In the latest twist to the crisis besetting popular airline manufacturer, Boeing, its striking workers on Wednesday evening rejected the company’s proposal that would have put an end to the five-week long workers strike that has grounded the company’s operations.
Arbiterz had earlier reported that 33,000 machinists, have been on strike for the past five weeks, halting production at Boeing’s assembly plant in the seatle region. This halt to manufacturing activities greatly contributed to Boeing’s recent announcement of a loss of $6.2 billion reported by the company in its Q3 financial results.
Boeing had made a proposal of 25% pay rise over four years to the striking workers which was rejected flat.
Boeing then made an improved offer last month that it described as its “best and final”, which would give workers a 30 percent raise and restore a performance bonus, but the union said a survey of its members found that was not enough.
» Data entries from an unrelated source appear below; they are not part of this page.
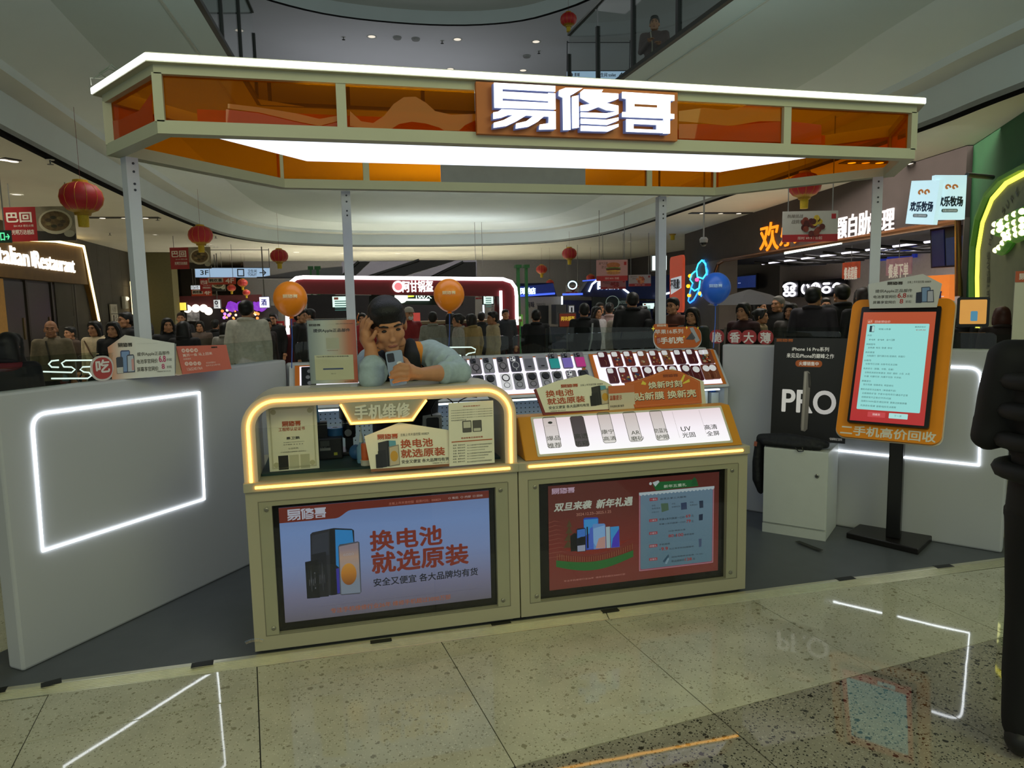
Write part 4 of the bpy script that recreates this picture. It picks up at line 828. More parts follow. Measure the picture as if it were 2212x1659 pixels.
def pcase(c,label,kind,col,w=.074,h=.128,rot=0):
    c=(min(c[0],3.06),c[1])
    t=thing('phone_case',label,'phone case',SD.M@Matrix.Translation((c[0],c[1],.008))@Matrix.Rotation(rot,4,'Z'),'phone cases on the lit panels')
    MB().prism(rrect(-w/2,-h/2,w/2,h/2,.011,4),0,.009).build('shell',col,t)
    if kind in('magnet','magnet_dark','magnet_white'):
        MB().prism(rrect(-w/2+.006,h/2-.044,-w/2+.042,h/2-.007,.008,3),.009,.012).build('camera_cutout',BLACKM if kind!='magnet_white' else WHI,t)
        for dx,dy in ((.012,-.016),(.012,-.034),(.03,-.02)): MB().prism(circ(-w/2+dx+.003,h/2+dy,.0075,10),.012,.0135).build('lens_ring',mat('6a6876',.2,.5,noise=0),t)
        rm=mat('d8d6e0',.3,noise=0) if kind=='magnet_white' else BLACKM
        MB().tube([V((.022*math.cos(a*PI/10),-.012+.026*math.sin(a*PI/10),.0095)) for a in range(20)],.0026,5,closed=True).build('magnet_ring',rm,t); MB().box(-.003,-.056,.009,.003,-.042,.0105).build('magnet_bar',rm,t)
    if kind=='strap': MB().tube([V((-.02,h/2-.01,.012)),V((-.012,h/2+.03,.02)),V((.004,h/2+.034,.02)),V((.01,h/2-.004,.012))],.002,5).build('strap',BLACKM,t)
    if kind=='lens':
        MB().tube([V((.024*math.cos(a*PI/10),.03+.026*math.sin(a*PI/10),.011)) for a in range(20)],.0036,5,closed=True).build('camera_ring',BLACKM,t); MB().prism(circ(0,.03,.02,14),.009,.011).build('camera_cutout',BLACKM if label.find('white')<0 else WHI,t)
        MB().tube([V((.02*math.cos(a*PI/10),-.028+.02*math.sin(a*PI/10),.0095)) for a in range(20)],.0018,5,closed=True).build('magnet_ring',BLACKM,t)
    if kind=='card':
        MB().prism(rrect(-w/2+.006,h/2-.04,-w/2+.046,h/2-.006,.008,3),.009,.0115).build('camera_cutout',BLACKM,t)
        for dx,dy in ((.013,-.014),(.013,-.032),(.034,-.02)): MB().prism(circ(-w/2+dx+.003,h/2+dy,.0075,10),.012,.0135).build('lens_ring',mat('9a98a6',.2,.5,noise=0),t)
    if kind=='grey': MB().prism(rrect(-w/2+.008,-h/2+.01,w/2-.008,h/2-.03,.004,3),.009,.011).build('card_insert',mat('7d7a88',.4,noise=.02),t); MB().prism(rrect(-.012,-h/2+.026,.012,-h/2+.036,.002,3),.011,.012).build('badge',BLACKM,t)
    if kind in('red','flower','round'):
        if kind=='round': MB().prism(circ(0,h/2-.034,.027,16),.009,.0105).build('camera_cutout',WHI,t)
        else: MB().prism(rrect(-w/2+.005,h/2-.046,-w/2+.047,h/2-.006,.01,3),.009,.0105).build('camera_cutout',WHI,t)
        if kind=='flower':
            rr=random.Random(label); 
            for k in range(9):
                hc=rr.choice(['c8542e','d8a860','2f4a72','a8422e','e0c8a0','3a6a5a']); xx=rr.uniform(-w/2+.012,w/2-.012); yy=rr.uniform(-h/2+.012,h/2-.05); MB().prism(circ(xx,yy,rr.uniform(.005,.011),7),.009,.0098).build('printed_motif',mat(hc,.4,noise=0),t)
        else: MB().tube([V((.004,-.008,.0095)),V((.012,-.026,.0095)),V((.006,-.05,.0095))],.0012,4).build('gold_print',mat('c89a70',.4,noise=0),t)
    return t
MAR=mat('5c1620',.3,noise=.03); OCH=mat('8a4a34',.35,noise=.1,scale=60); NAV=mat('7a2a26',.35,noise=.1,scale=60)
up1=[(150,'magnet',SMOKE,'smoky grey'),(262,'magnet',SMOKE,'mauve grey'),(372,'magnet_dark',CLEAR,'clear, black-ringed'),(492,'magnet',SMOKE,'pinkish grey'),(600,'magnet_white',DGR,'charcoal, white-ringed'),(714,'grey',CLEAR,'clear, grey-carded'),(826,'grey',CLEAR,'clear, pale-carded'),(928,'card',SMOKE,'teal-carded'),(1038,'card',SMOKE,'lilac-carded'),(1146,'card',SMOKE,'pink-carded')]
cards={7:'2aa5a8',8:'8e78d8',9:'d63a9a'}
for i,(x,k,m,nm) in enumerate(up1):
    c=SD.l(*kd(x+2,1060+ (600-x)*.06)); t=pcase(c,f'{nm} phone case, {GR[i]} from the man in the upper display row',k,m)
    if i in cards:
        MB().prism(rrect(-.034,-.062,.034,.018,.004,3),.013,.0165).build('colour_card',mat('#'+cards[i],.35,noise=.02,emit=.12),t); MB().tube([V((0,-.058,.014)),V((.006,-.078,.014)),V((-.004,-.084,.014))],.0016,5).build('lanyard_ring',mat('c8c8cc',.3,.8),t)
    if i in (0,1,7,8): MB().tube([V((-.02,.062,.012)),V((-.014,.09,.03)),V((.006,.092,.03)),V((.01,.064,.012))],.002,5).build('strap',BLACKM,t)
lo1=[(205,'lens',CLEAR,'clear'),(300,'lens',DGR,'charcoal'),(402,'lens',CLEAR,'frosted'),(532,'lens',WHI,'white double-ringed'),(640,'lens',CLEAR,'pale grey'),(756,'lens',SMOKE,'taupe'),(872,'lens',CLEAR,'lavender'),(972,'lens',CLEAR,'smooth lavender'),(1092,'magnet_white',SMOKE,'grey, pale-ringed'),(1196,'lens',DGR,'dark-lensed')]
for i,(x,k,m,nm) in enumerate(lo1):
    c=SD.l(*kd(x-6,1208+(640-x)*.055)); pcase(c,f'{nm} phone case, {GR[i]} from the man in the lower display row',k,m)
u2=[kd(1354,1022),kd(1466,1018),kd(1570,1014),kd(1690,1012),kd(1790,1008),kd(1894,1004),kd(2000,1000),kd(2104,996),kr(278,930),kr(340,926)]
l2=[kd(1432,1160),kd(1532,1154),kd(1640,1150),kd(1738,1146),kd(1846,1142),(1454,808),(1482,806),kr(236,1028),kr(296,1022),kr(356,1018)]
n2=[('red','plain maroon',MAR),('flower','maroon, blue-flowered',NAV),('flower','red, blue-flowered',NAV),('flower','brown patterned',OCH),('flower','green and red patterned',NAV),('flower','tan patterned',OCH),('red','plain wine red',MAR),('red','dark wine red',MAR),('flower','dark brocade',NAV),('flower','orange brocade',OCH)]
for i,(p,(k,nm,m)) in enumerate(zip(u2,n2)): pcase(SD.l(*p),f'{nm} phone case, {GR[i]} along the upper row under the orange pill sign',k,m)
n3=[('red','plain maroon',MAR),('flower','flowered red',NAV),('flower','flowered brown',NAV),('round','round-cutout red',MAR),('round','round-cutout wine',MAR),('round','round-cutout maroon',MAR),('round','dark maroon round-cutout',MAR),('round','wine red round-cutout',MAR),('round','brown brocade round-cutout',OCH),('round','orange brocade round-cutout',OCH)]
for i,(p,(k,nm,m)) in enumerate(zip(l2,n3)): pcase(SD.l(*p),f'{nm} phone case, {GR[i]} along the lower row behind the promotion sign',k,m)
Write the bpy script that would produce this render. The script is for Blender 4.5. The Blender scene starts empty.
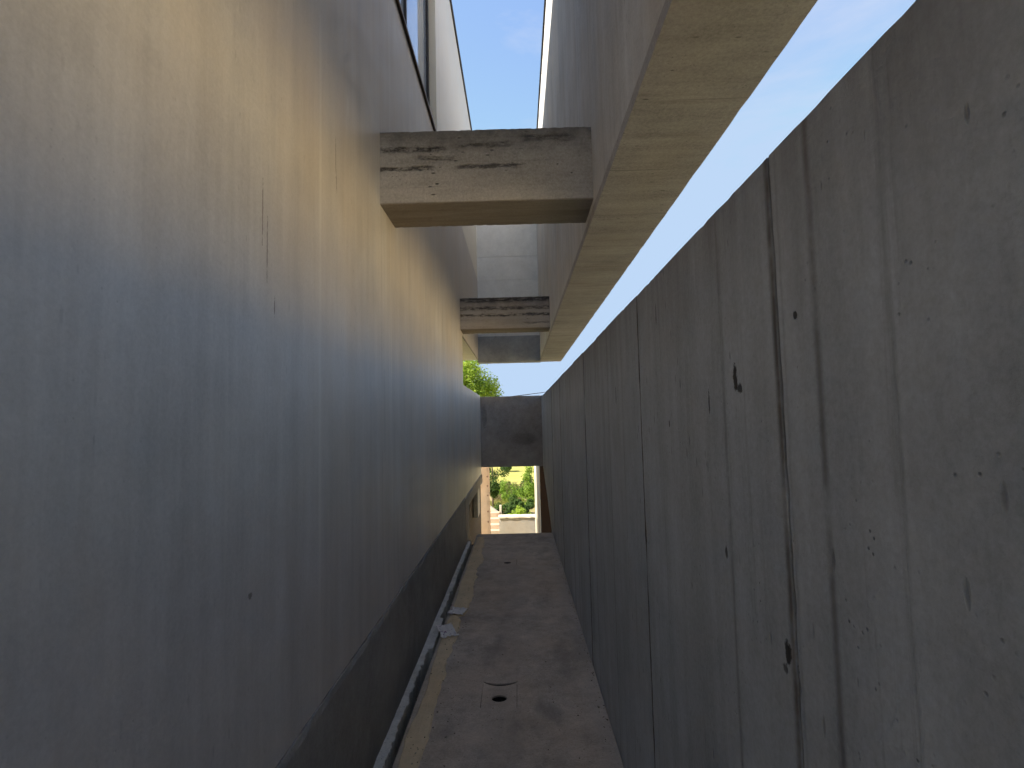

Boeing’s latest proposal had included a 35 percent wage rise over four years but did not restore a defined pension plan sought by many employees, which meant that workers refused to go back to work.
The International Association of Machinists and Aerospace Workers union had earlier refused Boeing’s offer verbally in early October, saying Boeing was “hell-bent on standing on the non-negotiated offer” earlier proposed in September.
Justifying its position, the union said “They refused to propose any wage increases, vacation/sick leave accrual, progression, ratification bonus, or the 401k Match/SCRC Contribution. They also would not reinstate the defined-benefit pension”.
The union demanded a 40 percent pay rise over four years and the restoration of a defined-benefit pension that was taken away in the contract of workers a decade ago.
This was after more than 90 percent of workers voted down an offer of a 25 percent pay rise over four years before going on strike.
The results of the voting on Boeing’s latest proposal that took place on Wednesday revealed that 64 percent of workers who voted, according to the union, the International Association of Machinists and Aerospace Workers rejected Boeing’s latest proposal.
The union represents about 33,000 workers, but it did not disclose how many voted on Wednesday.
Speaking on the voting results, Jon Holden, president of District 751 of the union, which represents the vast majority of the workers and has led in the talks stated “There’s much more work to do. We will push to get back to the table, we will push for the members’ demands as quickly as we can,”. He went ahead to issue a rallying cry of ‘fight’, ‘fight’ to the striking workers.
“This is workplace democracy — and also clear evidence that there are consequences when a company mistreats its workers year after year.” He concluded.
This latest development further sets Boeing back in its efforts to rebound from the struggles it has had to go through since 2018.
The company on Wednesday, reported a third-quarter loss of more than $6 billion, the latest in a series of operational losses the company has had to face since 2018.
The airline manufacturer would now find it more difficult to turn around its financial situation and deliver upon outstanding airline supply orders for more than 5,600 commercial jets, worth $529 billion due to the loss of a significant percentage of its workforce to the strike.